Brief: Copy out all lines that carry the word "from".

Data extract:
========
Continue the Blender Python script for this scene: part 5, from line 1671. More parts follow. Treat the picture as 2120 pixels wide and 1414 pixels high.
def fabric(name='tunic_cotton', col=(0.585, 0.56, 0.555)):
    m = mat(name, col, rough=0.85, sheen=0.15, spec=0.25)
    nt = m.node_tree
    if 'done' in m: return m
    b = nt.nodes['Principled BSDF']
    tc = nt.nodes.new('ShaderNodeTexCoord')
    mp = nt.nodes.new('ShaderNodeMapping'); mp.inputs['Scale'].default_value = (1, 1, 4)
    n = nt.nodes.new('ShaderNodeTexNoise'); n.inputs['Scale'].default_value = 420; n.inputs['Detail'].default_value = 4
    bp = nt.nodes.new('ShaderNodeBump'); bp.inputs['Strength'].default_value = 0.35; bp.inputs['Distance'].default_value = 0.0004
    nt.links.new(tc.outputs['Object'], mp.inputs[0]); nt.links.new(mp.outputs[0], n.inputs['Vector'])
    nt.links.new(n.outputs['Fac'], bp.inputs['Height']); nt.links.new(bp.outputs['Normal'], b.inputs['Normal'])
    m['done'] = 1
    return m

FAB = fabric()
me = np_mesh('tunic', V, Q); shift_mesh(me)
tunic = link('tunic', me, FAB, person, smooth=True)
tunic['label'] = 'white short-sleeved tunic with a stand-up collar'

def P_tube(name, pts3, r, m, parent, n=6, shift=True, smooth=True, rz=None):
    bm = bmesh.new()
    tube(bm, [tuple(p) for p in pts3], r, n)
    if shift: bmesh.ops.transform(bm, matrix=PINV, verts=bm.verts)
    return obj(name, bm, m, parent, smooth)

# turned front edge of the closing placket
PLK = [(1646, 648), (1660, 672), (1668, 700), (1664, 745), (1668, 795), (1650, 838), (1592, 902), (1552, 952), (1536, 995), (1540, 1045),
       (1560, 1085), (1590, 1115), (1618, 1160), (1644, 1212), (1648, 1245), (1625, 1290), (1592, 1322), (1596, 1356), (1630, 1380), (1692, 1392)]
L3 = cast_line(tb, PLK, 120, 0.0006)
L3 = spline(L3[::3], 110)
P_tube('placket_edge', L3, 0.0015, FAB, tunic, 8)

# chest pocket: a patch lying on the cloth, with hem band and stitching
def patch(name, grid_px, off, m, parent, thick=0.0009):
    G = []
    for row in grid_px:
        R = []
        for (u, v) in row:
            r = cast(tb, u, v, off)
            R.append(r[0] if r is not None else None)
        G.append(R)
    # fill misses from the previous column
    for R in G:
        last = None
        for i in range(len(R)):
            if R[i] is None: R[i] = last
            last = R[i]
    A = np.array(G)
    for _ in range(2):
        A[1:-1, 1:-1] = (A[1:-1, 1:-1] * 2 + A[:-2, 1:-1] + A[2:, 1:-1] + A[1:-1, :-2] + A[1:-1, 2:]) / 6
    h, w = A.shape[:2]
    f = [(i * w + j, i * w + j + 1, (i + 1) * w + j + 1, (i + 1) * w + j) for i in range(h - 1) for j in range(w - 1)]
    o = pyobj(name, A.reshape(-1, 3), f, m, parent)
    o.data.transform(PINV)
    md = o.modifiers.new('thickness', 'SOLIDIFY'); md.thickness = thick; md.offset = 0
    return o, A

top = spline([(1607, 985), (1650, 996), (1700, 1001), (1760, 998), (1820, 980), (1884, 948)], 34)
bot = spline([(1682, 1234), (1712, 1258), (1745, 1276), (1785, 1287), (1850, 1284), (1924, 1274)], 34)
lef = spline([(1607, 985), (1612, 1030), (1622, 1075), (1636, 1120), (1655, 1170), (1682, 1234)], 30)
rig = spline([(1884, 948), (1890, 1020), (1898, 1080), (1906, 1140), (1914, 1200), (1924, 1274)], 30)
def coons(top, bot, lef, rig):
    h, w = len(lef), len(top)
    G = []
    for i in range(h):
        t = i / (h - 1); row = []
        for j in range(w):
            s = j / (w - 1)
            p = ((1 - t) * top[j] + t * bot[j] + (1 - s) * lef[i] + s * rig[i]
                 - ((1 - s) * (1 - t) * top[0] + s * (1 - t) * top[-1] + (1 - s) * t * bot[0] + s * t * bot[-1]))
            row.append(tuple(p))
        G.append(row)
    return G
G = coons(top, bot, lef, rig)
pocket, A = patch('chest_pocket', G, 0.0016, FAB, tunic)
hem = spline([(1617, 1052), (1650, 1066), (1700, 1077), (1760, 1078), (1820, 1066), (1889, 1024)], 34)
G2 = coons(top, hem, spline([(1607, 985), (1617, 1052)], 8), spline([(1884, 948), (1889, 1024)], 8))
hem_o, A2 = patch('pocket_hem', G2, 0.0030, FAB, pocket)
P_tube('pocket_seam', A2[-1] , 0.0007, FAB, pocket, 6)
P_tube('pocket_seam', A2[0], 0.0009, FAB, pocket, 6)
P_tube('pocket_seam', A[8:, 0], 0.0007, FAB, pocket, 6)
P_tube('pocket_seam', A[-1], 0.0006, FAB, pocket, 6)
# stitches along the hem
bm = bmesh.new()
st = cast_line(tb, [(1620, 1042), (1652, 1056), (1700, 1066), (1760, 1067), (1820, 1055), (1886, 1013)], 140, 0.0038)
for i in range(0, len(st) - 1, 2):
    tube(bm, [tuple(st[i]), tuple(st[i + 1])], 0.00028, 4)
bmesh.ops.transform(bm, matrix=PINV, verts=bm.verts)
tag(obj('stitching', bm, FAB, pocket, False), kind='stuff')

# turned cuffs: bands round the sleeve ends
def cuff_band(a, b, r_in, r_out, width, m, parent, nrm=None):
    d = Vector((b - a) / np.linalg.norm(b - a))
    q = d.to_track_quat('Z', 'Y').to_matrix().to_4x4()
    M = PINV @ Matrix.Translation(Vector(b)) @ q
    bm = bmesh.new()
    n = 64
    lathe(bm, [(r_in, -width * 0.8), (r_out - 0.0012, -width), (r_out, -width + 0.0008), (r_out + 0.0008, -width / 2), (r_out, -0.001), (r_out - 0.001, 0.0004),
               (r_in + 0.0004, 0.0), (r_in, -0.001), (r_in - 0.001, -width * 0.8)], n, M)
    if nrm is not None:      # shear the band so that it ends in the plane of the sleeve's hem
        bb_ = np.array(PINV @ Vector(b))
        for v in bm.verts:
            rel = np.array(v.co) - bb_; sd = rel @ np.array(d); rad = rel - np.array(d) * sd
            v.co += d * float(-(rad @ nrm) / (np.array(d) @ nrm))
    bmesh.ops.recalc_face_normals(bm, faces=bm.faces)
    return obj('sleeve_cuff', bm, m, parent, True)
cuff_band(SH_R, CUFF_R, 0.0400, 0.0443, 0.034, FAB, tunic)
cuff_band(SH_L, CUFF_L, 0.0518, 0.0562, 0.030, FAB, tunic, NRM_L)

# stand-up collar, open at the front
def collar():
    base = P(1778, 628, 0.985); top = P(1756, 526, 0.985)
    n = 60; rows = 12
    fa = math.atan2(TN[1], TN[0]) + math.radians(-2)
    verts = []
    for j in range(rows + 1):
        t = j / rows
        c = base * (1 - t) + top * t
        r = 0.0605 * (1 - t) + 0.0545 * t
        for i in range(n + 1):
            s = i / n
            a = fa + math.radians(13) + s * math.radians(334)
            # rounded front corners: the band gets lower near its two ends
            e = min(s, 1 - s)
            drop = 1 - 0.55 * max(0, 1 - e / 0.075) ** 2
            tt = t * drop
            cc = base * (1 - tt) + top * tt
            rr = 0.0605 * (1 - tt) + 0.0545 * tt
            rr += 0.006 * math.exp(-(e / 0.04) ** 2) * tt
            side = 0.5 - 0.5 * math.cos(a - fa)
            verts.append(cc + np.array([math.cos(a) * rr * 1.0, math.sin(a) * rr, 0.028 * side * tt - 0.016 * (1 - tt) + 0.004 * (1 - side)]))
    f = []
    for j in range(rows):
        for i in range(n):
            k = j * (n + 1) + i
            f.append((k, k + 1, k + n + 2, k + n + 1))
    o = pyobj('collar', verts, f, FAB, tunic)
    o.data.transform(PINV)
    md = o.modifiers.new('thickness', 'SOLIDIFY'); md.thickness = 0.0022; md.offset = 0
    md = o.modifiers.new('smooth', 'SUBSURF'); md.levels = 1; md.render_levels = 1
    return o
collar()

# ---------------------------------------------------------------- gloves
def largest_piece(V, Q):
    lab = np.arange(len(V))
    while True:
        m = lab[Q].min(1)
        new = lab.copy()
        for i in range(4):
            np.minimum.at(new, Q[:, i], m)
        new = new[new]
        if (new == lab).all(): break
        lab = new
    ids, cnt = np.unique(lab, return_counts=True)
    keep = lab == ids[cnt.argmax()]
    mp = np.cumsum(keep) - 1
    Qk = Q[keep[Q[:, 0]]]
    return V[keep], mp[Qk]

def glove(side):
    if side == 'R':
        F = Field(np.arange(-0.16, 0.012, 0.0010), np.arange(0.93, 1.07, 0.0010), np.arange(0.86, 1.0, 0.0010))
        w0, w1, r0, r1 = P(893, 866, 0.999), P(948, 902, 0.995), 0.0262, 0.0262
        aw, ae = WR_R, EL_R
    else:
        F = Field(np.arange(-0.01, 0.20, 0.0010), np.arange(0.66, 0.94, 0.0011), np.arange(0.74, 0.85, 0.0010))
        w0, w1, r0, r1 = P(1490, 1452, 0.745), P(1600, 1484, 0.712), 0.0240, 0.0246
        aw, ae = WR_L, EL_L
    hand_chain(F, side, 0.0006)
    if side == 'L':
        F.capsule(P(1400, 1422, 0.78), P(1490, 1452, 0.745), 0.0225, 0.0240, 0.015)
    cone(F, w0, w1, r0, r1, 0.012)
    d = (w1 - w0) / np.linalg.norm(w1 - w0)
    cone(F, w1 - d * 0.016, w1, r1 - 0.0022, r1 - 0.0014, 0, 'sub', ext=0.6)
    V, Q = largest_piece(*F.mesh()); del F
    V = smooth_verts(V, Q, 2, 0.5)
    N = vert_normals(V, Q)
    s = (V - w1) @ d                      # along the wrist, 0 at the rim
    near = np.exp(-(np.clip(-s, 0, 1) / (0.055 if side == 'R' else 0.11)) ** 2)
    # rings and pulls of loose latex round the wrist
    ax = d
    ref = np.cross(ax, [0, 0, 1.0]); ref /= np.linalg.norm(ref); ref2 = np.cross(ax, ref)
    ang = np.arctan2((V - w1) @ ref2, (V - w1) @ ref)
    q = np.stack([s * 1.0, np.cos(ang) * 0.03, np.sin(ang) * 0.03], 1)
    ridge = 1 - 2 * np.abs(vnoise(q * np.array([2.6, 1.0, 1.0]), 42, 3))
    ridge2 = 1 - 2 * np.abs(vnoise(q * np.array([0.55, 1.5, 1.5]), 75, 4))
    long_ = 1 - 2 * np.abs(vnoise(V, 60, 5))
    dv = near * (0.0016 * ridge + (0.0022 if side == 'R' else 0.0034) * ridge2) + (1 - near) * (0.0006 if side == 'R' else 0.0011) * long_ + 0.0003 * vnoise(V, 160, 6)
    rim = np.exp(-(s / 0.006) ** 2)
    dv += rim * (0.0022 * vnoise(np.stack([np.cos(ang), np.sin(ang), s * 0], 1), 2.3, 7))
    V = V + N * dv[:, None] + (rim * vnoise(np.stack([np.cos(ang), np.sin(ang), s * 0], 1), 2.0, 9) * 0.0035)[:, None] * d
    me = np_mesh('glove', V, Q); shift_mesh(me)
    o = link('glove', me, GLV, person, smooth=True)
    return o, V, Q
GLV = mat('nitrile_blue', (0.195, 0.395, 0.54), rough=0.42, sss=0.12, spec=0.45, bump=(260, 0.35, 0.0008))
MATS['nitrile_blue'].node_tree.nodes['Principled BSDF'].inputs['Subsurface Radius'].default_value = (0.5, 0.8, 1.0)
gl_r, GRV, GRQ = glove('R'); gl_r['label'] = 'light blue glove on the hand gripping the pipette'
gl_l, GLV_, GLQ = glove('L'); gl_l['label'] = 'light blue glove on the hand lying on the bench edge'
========
Written solution:
Continue the Blender Python script for this scene: part 5, from line 1671. More parts follow. Treat the picture as 2120 pixels wide and 1414 pixels high.
    # fill misses from the previous column